── Listing ──

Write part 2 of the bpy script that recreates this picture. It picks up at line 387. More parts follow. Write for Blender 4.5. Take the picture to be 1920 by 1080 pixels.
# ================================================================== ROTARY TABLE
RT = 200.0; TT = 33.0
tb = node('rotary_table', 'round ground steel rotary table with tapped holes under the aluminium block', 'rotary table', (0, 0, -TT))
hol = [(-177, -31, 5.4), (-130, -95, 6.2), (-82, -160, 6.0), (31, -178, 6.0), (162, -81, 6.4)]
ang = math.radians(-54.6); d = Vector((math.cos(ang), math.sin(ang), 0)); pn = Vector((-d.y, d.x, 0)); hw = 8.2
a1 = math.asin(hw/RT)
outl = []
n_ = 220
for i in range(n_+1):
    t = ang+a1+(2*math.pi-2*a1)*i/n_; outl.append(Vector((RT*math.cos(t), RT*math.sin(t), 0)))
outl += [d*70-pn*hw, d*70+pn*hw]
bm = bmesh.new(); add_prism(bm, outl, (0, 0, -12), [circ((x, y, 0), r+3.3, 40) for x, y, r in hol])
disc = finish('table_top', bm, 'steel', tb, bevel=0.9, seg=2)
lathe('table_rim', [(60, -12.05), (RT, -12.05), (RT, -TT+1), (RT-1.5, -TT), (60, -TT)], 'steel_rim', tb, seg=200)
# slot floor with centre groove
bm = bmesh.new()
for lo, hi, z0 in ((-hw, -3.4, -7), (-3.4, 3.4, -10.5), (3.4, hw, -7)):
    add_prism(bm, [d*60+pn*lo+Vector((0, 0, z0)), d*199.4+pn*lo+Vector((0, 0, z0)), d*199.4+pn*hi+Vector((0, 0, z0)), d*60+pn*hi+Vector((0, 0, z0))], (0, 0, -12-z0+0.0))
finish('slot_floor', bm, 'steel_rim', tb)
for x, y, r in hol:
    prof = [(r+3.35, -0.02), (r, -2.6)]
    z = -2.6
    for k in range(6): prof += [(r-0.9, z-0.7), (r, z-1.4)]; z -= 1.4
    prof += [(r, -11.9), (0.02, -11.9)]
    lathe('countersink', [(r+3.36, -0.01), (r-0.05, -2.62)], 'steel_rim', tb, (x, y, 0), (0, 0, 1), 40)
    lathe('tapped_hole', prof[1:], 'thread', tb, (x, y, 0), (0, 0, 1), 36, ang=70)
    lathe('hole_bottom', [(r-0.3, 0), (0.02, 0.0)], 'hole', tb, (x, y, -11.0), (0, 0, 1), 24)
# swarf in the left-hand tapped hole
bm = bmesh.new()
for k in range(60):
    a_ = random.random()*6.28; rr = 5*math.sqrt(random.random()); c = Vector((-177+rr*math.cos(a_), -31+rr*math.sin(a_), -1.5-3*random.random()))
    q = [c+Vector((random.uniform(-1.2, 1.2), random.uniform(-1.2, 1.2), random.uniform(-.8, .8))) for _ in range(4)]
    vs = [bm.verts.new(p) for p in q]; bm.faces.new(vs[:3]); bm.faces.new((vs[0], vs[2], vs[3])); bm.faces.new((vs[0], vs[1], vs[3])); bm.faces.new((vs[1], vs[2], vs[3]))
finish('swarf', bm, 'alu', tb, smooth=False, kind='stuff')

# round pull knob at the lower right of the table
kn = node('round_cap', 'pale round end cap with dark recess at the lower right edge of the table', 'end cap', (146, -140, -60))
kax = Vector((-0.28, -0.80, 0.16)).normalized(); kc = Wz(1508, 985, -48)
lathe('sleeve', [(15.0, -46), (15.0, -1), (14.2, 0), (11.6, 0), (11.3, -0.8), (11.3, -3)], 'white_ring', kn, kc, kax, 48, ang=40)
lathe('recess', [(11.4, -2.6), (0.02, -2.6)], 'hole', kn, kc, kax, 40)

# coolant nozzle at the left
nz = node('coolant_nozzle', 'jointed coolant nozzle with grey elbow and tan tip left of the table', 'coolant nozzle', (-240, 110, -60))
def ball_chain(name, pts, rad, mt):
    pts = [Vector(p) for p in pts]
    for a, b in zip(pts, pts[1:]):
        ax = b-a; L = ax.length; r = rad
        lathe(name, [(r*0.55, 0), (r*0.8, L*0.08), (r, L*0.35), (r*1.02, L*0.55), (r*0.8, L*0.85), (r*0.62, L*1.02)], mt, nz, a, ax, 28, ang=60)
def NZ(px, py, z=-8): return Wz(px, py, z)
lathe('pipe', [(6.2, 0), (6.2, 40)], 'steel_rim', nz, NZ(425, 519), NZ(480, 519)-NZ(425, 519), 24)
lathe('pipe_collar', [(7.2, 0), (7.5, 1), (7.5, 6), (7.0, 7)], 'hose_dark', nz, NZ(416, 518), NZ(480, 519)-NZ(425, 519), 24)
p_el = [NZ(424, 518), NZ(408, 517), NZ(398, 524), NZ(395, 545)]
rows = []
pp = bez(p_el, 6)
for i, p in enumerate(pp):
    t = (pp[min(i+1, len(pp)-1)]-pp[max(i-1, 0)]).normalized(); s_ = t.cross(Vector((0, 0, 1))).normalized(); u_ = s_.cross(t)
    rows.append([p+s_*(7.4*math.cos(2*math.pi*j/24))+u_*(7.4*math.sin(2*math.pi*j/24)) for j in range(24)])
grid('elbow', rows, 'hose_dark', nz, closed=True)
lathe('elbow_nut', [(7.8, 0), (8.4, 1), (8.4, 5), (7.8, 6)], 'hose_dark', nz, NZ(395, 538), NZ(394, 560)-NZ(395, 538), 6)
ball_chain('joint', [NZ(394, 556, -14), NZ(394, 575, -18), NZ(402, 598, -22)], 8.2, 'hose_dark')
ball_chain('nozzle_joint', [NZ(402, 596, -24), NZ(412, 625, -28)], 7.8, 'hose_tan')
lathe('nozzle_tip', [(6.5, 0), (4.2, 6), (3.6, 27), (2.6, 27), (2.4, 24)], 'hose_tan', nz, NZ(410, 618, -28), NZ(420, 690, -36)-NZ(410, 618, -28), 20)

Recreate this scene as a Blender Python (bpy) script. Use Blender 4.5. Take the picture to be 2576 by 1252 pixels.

───

**Exercise:** Make an exact copy of all the data.

**Answer for the task:**
Write part 2 of the bpy script that recreates this picture. It picks up at line 387. More parts follow. Write for Blender 4.5. Take the picture to be 1920 by 1080 pixels.
# ================================================================== ROTARY TABLE
RT = 200.0; TT = 33.0
tb = node('rotary_table', 'round ground steel rotary table with tapped holes under the aluminium block', 'rotary table', (0, 0, -TT))
hol = [(-177, -31, 5.4), (-130, -95, 6.2), (-82, -160, 6.0), (31, -178, 6.0), (162, -81, 6.4)]
ang = math.radians(-54.6); d = Vector((math.cos(ang), math.sin(ang), 0)); pn = Vector((-d.y, d.x, 0)); hw = 8.2
a1 = math.asin(hw/RT)
outl = []
n_ = 220
for i in range(n_+1):
    t = ang+a1+(2*math.pi-2*a1)*i/n_; outl.append(Vector((RT*math.cos(t), RT*math.sin(t), 0)))
outl += [d*70-pn*hw, d*70+pn*hw]
bm = bmesh.new(); add_prism(bm, outl, (0, 0, -12), [circ((x, y, 0), r+3.3, 40) for x, y, r in hol])
disc = finish('table_top', bm, 'steel', tb, bevel=0.9, seg=2)
lathe('table_rim', [(60, -12.05), (RT, -12.05), (RT, -TT+1), (RT-1.5, -TT), (60, -TT)], 'steel_rim', tb, seg=200)
# slot floor with centre groove
bm = bmesh.new()
for lo, hi, z0 in ((-hw, -3.4, -7), (-3.4, 3.4, -10.5), (3.4, hw, -7)):
    add_prism(bm, [d*60+pn*lo+Vector((0, 0, z0)), d*199.4+pn*lo+Vector((0, 0, z0)), d*199.4+pn*hi+Vector((0, 0, z0)), d*60+pn*hi+Vector((0, 0, z0))], (0, 0, -12-z0+0.0))
finish('slot_floor', bm, 'steel_rim', tb)
for x, y, r in hol:
    prof = [(r+3.35, -0.02), (r, -2.6)]
    z = -2.6
    for k in range(6): prof += [(r-0.9, z-0.7), (r, z-1.4)]; z -= 1.4
    prof += [(r, -11.9), (0.02, -11.9)]
    lathe('countersink', [(r+3.36, -0.01), (r-0.05, -2.62)], 'steel_rim', tb, (x, y, 0), (0, 0, 1), 40)
    lathe('tapped_hole', prof[1:], 'thread', tb, (x, y, 0), (0, 0, 1), 36, ang=70)
    lathe('hole_bottom', [(r-0.3, 0), (0.02, 0.0)], 'hole', tb, (x, y, -11.0), (0, 0, 1), 24)
# swarf in the left-hand tapped hole
bm = bmesh.new()
for k in range(60):
    a_ = random.random()*6.28; rr = 5*math.sqrt(random.random()); c = Vector((-177+rr*math.cos(a_), -31+rr*math.sin(a_), -1.5-3*random.random()))
    q = [c+Vector((random.uniform(-1.2, 1.2), random.uniform(-1.2, 1.2), random.uniform(-.8, .8))) for _ in range(4)]
    vs = [bm.verts.new(p) for p in q]; bm.faces.new(vs[:3]); bm.faces.new((vs[0], vs[2], vs[3])); bm.faces.new((vs[0], vs[1], vs[3])); bm.faces.new((vs[1], vs[2], vs[3]))
finish('swarf', bm, 'alu', tb, smooth=False, kind='stuff')

# round pull knob at the lower right of the table
kn = node('round_cap', 'pale round end cap with dark recess at the lower right edge of the table', 'end cap', (146, -140, -60))
kax = Vector((-0.28, -0.80, 0.16)).normalized(); kc = Wz(1508, 985, -48)
lathe('sleeve', [(15.0, -46), (15.0, -1), (14.2, 0), (11.6, 0), (11.3, -0.8), (11.3, -3)], 'white_ring', kn, kc, kax, 48, ang=40)
lathe('recess', [(11.4, -2.6), (0.02, -2.6)], 'hole', kn, kc, kax, 40)

# coolant nozzle at the left
nz = node('coolant_nozzle', 'jointed coolant nozzle with grey elbow and tan tip left of the table', 'coolant nozzle', (-240, 110, -60))
def ball_chain(name, pts, rad, mt):
    pts = [Vector(p) for p in pts]
    for a, b in zip(pts, pts[1:]):
        ax = b-a; L = ax.length; r = rad
        lathe(name, [(r*0.55, 0), (r*0.8, L*0.08), (r, L*0.35), (r*1.02, L*0.55), (r*0.8, L*0.85), (r*0.62, L*1.02)], mt, nz, a, ax, 28, ang=60)
def NZ(px, py, z=-8): return Wz(px, py, z)
lathe('pipe', [(6.2, 0), (6.2, 40)], 'steel_rim', nz, NZ(425, 519), NZ(480, 519)-NZ(425, 519), 24)
lathe('pipe_collar', [(7.2, 0), (7.5, 1), (7.5, 6), (7.0, 7)], 'hose_dark', nz, NZ(416, 518), NZ(480, 519)-NZ(425, 519), 24)
p_el = [NZ(424, 518), NZ(408, 517), NZ(398, 524), NZ(395, 545)]
rows = []
pp = bez(p_el, 6)
for i, p in enumerate(pp):
    t = (pp[min(i+1, len(pp)-1)]-pp[max(i-1, 0)]).normalized(); s_ = t.cross(Vector((0, 0, 1))).normalized(); u_ = s_.cross(t)
    rows.append([p+s_*(7.4*math.cos(2*math.pi*j/24))+u_*(7.4*math.sin(2*math.pi*j/24)) for j in range(24)])
grid('elbow', rows, 'hose_dark', nz, closed=True)
lathe('elbow_nut', [(7.8, 0), (8.4, 1), (8.4, 5), (7.8, 6)], 'hose_dark', nz, NZ(395, 538), NZ(394, 560)-NZ(395, 538), 6)
ball_chain('joint', [NZ(394, 556, -14), NZ(394, 575, -18), NZ(402, 598, -22)], 8.2, 'hose_dark')
ball_chain('nozzle_joint', [NZ(402, 596, -24), NZ(412, 625, -28)], 7.8, 'hose_tan')
lathe('nozzle_tip', [(6.5, 0), (4.2, 6), (3.6, 27), (2.6, 27), (2.4, 24)], 'hose_tan', nz, NZ(410, 618, -28), NZ(420, 690, -36)-NZ(410, 618, -28), 20)

Recreate this scene as a Blender Python (bpy) script. Use Blender 4.5. Take the picture to be 2576 by 1252 pixels.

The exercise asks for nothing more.